■ WHAT TO WORK ON ■
Repeat the listing in full, word for word.

--- Start of DATA LINES ---

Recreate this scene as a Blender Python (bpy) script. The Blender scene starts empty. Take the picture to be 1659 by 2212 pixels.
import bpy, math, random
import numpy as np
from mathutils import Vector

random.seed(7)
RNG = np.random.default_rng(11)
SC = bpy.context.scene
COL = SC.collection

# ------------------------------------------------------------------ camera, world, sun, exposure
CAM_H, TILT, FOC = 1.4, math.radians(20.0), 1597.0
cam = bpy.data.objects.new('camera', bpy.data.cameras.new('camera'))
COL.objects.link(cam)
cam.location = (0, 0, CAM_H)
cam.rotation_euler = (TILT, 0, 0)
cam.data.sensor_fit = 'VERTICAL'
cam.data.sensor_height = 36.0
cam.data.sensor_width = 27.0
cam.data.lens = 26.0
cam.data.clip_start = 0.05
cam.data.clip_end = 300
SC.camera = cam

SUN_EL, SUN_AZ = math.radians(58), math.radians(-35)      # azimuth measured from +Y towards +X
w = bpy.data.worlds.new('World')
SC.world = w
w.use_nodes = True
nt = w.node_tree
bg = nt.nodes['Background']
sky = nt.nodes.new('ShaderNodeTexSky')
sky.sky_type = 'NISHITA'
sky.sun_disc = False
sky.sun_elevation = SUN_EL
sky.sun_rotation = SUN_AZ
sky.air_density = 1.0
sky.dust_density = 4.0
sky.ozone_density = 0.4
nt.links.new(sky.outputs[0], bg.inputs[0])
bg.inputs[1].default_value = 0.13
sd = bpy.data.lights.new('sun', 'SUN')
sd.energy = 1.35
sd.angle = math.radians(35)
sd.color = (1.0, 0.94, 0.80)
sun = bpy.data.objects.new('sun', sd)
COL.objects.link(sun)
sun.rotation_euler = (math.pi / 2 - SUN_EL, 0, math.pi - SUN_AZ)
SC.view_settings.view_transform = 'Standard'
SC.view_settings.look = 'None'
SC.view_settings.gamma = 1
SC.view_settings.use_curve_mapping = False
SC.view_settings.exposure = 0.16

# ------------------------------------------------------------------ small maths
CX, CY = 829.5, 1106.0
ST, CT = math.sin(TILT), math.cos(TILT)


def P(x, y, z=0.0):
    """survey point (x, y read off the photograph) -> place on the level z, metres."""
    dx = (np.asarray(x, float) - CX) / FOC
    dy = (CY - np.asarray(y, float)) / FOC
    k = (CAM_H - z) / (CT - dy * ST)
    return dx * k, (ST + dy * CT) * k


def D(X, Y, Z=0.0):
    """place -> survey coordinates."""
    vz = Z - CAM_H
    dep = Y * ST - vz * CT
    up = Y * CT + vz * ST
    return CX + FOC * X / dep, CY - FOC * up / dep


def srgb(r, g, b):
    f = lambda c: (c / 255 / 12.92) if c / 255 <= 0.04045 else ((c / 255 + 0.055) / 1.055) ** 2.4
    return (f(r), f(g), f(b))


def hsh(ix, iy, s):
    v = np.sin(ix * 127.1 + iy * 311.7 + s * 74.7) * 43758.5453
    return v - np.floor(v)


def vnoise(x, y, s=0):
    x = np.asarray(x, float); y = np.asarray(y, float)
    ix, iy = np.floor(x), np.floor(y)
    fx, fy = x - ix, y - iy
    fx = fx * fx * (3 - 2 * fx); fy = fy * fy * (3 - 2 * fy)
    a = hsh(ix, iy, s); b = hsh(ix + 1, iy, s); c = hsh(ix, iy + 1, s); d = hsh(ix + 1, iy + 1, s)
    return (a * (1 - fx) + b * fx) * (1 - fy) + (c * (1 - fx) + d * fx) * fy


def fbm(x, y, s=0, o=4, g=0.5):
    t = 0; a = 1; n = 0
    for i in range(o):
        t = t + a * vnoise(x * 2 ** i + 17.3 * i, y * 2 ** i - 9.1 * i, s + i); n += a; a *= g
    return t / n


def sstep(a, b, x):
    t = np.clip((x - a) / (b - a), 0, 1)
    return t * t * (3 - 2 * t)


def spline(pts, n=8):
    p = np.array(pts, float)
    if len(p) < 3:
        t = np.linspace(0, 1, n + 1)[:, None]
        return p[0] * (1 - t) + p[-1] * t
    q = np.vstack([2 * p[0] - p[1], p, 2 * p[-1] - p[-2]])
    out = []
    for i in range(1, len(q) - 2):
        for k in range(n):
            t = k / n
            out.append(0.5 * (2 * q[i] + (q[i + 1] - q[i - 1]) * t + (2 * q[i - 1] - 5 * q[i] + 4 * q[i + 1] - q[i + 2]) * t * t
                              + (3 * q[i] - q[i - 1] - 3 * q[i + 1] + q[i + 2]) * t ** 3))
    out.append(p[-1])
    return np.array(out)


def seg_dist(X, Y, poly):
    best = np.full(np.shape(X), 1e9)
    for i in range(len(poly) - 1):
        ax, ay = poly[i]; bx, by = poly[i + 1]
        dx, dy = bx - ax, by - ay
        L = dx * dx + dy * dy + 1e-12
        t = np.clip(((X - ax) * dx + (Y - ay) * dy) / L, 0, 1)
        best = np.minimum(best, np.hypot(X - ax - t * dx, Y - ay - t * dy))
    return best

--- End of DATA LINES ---

■ SOLUTION TO THE EXERCISE ■
Recreate this scene as a Blender Python (bpy) script. The Blender scene starts empty. Take the picture to be 1659 by 2212 pixels.
import bpy, math, random
import numpy as np
from mathutils import Vector

random.seed(7)
RNG = np.random.default_rng(11)
SC = bpy.context.scene
COL = SC.collection

# ------------------------------------------------------------------ camera, world, sun, exposure
CAM_H, TILT, FOC = 1.4, math.radians(20.0), 1597.0
cam = bpy.data.objects.new('camera', bpy.data.cameras.new('camera'))
COL.objects.link(cam)
cam.location = (0, 0, CAM_H)
cam.rotation_euler = (TILT, 0, 0)
cam.data.sensor_fit = 'VERTICAL'
cam.data.sensor_height = 36.0
cam.data.sensor_width = 27.0
cam.data.lens = 26.0
cam.data.clip_start = 0.05
cam.data.clip_end = 300
SC.camera = cam

SUN_EL, SUN_AZ = math.radians(58), math.radians(-35)      # azimuth measured from +Y towards +X
w = bpy.data.worlds.new('World')
SC.world = w
w.use_nodes = True
nt = w.node_tree
bg = nt.nodes['Background']
sky = nt.nodes.new('ShaderNodeTexSky')
sky.sky_type = 'NISHITA'
sky.sun_disc = False
sky.sun_elevation = SUN_EL
sky.sun_rotation = SUN_AZ
sky.air_density = 1.0
sky.dust_density = 4.0
sky.ozone_density = 0.4
nt.links.new(sky.outputs[0], bg.inputs[0])
bg.inputs[1].default_value = 0.13
sd = bpy.data.lights.new('sun', 'SUN')
sd.energy = 1.35
sd.angle = math.radians(35)
sd.color = (1.0, 0.94, 0.80)
sun = bpy.data.objects.new('sun', sd)
COL.objects.link(sun)
sun.rotation_euler = (math.pi / 2 - SUN_EL, 0, math.pi - SUN_AZ)
SC.view_settings.view_transform = 'Standard'
SC.view_settings.look = 'None'
SC.view_settings.gamma = 1
SC.view_settings.use_curve_mapping = False
SC.view_settings.exposure = 0.16

# ------------------------------------------------------------------ small maths
CX, CY = 829.5, 1106.0
ST, CT = math.sin(TILT), math.cos(TILT)


def P(x, y, z=0.0):
    """survey point (x, y read off the photograph) -> place on the level z, metres."""
    dx = (np.asarray(x, float) - CX) / FOC
    dy = (CY - np.asarray(y, float)) / FOC
    k = (CAM_H - z) / (CT - dy * ST)
    return dx * k, (ST + dy * CT) * k


def D(X, Y, Z=0.0):
    """place -> survey coordinates."""
    vz = Z - CAM_H
    dep = Y * ST - vz * CT
    up = Y * CT + vz * ST
    return CX + FOC * X / dep, CY - FOC * up / dep


def srgb(r, g, b):
    f = lambda c: (c / 255 / 12.92) if c / 255 <= 0.04045 else ((c / 255 + 0.055) / 1.055) ** 2.4
    return (f(r), f(g), f(b))


def hsh(ix, iy, s):
    v = np.sin(ix * 127.1 + iy * 311.7 + s * 74.7) * 43758.5453
    return v - np.floor(v)


def vnoise(x, y, s=0):
    x = np.asarray(x, float); y = np.asarray(y, float)
    ix, iy = np.floor(x), np.floor(y)
    fx, fy = x - ix, y - iy
    fx = fx * fx * (3 - 2 * fx); fy = fy * fy * (3 - 2 * fy)
    a = hsh(ix, iy, s); b = hsh(ix + 1, iy, s); c = hsh(ix, iy + 1, s); d = hsh(ix + 1, iy + 1, s)
    return (a * (1 - fx) + b * fx) * (1 - fy) + (c * (1 - fx) + d * fx) * fy


def fbm(x, y, s=0, o=4, g=0.5):
    t = 0; a = 1; n = 0
    for i in range(o):
        t = t + a * vnoise(x * 2 ** i + 17.3 * i, y * 2 ** i - 9.1 * i, s + i); n += a; a *= g
    return t / n


def sstep(a, b, x):
    t = np.clip((x - a) / (b - a), 0, 1)
    return t * t * (3 - 2 * t)


def spline(pts, n=8):
    p = np.array(pts, float)
    if len(p) < 3:
        t = np.linspace(0, 1, n + 1)[:, None]
        return p[0] * (1 - t) + p[-1] * t
    q = np.vstack([2 * p[0] - p[1], p, 2 * p[-1] - p[-2]])
    out = []
    for i in range(1, len(q) - 2):
        for k in range(n):
            t = k / n
            out.append(0.5 * (2 * q[i] + (q[i + 1] - q[i - 1]) * t + (2 * q[i - 1] - 5 * q[i] + 4 * q[i + 1] - q[i + 2]) * t * t
                              + (3 * q[i] - q[i - 1] - 3 * q[i + 1] + q[i + 2]) * t ** 3))
    out.append(p[-1])
    return np.array(out)


def seg_dist(X, Y, poly):
    best = np.full(np.shape(X), 1e9)
    for i in range(len(poly) - 1):
        ax, ay = poly[i]; bx, by = poly[i + 1]
        dx, dy = bx - ax, by - ay
        L = dx * dx + dy * dy + 1e-12
        t = np.clip(((X - ax) * dx + (Y - ay) * dy) / L, 0, 1)
        best = np.minimum(best, np.hypot(X - ax - t * dx, Y - ay - t * dy))
    return best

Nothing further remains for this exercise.